Dr Davidson says Skills Active stands behind the comments of the Industry Training Federation’s Josh Williams, who has urged the government not to dismantle an apprenticeship and training system that is organised and driven by industry.

“As Josh says, the industry training sector agrees that reform is needed. We, too, want to see a coherent vocational training system with more collaboration and connection between class-based and work-based models.”

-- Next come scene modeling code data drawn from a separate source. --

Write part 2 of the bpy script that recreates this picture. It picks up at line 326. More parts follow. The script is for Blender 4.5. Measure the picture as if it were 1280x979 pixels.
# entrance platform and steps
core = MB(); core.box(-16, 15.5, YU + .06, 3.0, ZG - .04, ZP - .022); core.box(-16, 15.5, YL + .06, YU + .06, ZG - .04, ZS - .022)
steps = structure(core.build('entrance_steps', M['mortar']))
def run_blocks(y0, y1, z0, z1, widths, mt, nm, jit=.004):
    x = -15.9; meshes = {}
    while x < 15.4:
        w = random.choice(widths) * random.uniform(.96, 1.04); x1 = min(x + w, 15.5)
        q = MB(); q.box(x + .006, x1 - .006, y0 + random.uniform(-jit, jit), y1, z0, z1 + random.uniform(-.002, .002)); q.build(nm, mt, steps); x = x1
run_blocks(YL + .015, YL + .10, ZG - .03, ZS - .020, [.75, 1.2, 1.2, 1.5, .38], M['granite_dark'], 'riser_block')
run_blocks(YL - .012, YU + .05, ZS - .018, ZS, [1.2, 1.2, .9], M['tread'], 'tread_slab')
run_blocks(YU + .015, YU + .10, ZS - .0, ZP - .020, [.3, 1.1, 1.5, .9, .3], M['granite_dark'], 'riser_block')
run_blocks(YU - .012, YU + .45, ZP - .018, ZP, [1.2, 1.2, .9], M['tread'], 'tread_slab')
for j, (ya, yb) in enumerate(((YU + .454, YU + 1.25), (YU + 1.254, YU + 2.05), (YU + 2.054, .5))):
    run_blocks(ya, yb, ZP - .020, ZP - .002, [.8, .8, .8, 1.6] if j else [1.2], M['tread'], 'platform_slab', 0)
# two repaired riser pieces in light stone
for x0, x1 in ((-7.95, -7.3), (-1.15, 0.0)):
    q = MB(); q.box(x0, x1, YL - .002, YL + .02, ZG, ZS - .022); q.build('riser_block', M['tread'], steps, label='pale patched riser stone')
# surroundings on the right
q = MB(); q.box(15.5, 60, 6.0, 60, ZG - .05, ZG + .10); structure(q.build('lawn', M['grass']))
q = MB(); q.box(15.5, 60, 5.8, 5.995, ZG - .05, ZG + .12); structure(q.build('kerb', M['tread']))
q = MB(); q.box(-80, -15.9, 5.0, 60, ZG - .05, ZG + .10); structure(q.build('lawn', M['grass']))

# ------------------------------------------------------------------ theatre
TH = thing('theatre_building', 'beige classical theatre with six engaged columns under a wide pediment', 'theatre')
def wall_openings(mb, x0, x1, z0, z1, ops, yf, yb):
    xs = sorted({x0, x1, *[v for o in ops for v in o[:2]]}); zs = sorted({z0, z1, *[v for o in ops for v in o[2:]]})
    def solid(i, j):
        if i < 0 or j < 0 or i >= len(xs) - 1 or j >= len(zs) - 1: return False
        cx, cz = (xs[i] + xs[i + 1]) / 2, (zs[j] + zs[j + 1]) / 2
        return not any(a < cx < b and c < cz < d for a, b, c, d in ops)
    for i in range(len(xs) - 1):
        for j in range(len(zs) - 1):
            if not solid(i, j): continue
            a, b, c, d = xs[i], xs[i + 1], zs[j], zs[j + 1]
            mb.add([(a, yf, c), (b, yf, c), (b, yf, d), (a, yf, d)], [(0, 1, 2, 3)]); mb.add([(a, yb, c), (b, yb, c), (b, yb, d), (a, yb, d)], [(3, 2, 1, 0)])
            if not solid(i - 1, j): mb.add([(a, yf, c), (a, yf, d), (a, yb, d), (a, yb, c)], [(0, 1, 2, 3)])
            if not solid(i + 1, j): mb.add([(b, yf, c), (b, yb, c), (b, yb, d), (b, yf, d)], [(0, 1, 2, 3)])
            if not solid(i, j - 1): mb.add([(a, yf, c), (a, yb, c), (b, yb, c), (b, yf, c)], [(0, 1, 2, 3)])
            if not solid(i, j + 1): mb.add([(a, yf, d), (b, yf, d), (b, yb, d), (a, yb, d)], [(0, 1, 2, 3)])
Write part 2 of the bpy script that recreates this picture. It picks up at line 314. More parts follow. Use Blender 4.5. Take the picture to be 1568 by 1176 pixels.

The proposals suggest opportunities to strengthen the roles of industry standard setting bodies by giving greater skills leadership functions: approving programmes of vocational study that would be offered across the entire system, setting and moderating end-of-study assessments, supporting core curricula resources and guiding TEC’s purchasing decisions to ensure a skilled workforce. All of these moves have been requested for some time and are possible under existing legislation. Adding these to the roles of existing ITOs would strengthen and enhance the current system that is working for our employers whose main concern is the diversity of graduates from the variety of off-job providers such as ITPs and PTEs.

Skills Active will be consulting widely with its industries – ngā mahi a te rēhia, recreation, exercise, sport and performing arts – in order to determine the views of key stakeholders, and prepare a formal response to the government’s proposal. Most importantly this will include our shareholders, 50% of whom are Māori.

“Of pressing concern is the incredibly short timeframe provided by the government for meaningful consultation. These timeframes are at variance with the processes and timeframes given by the government for its other major educational reforms that are currently underway; NCEA and Tomorrow’s Schools,” Dr Davidson says.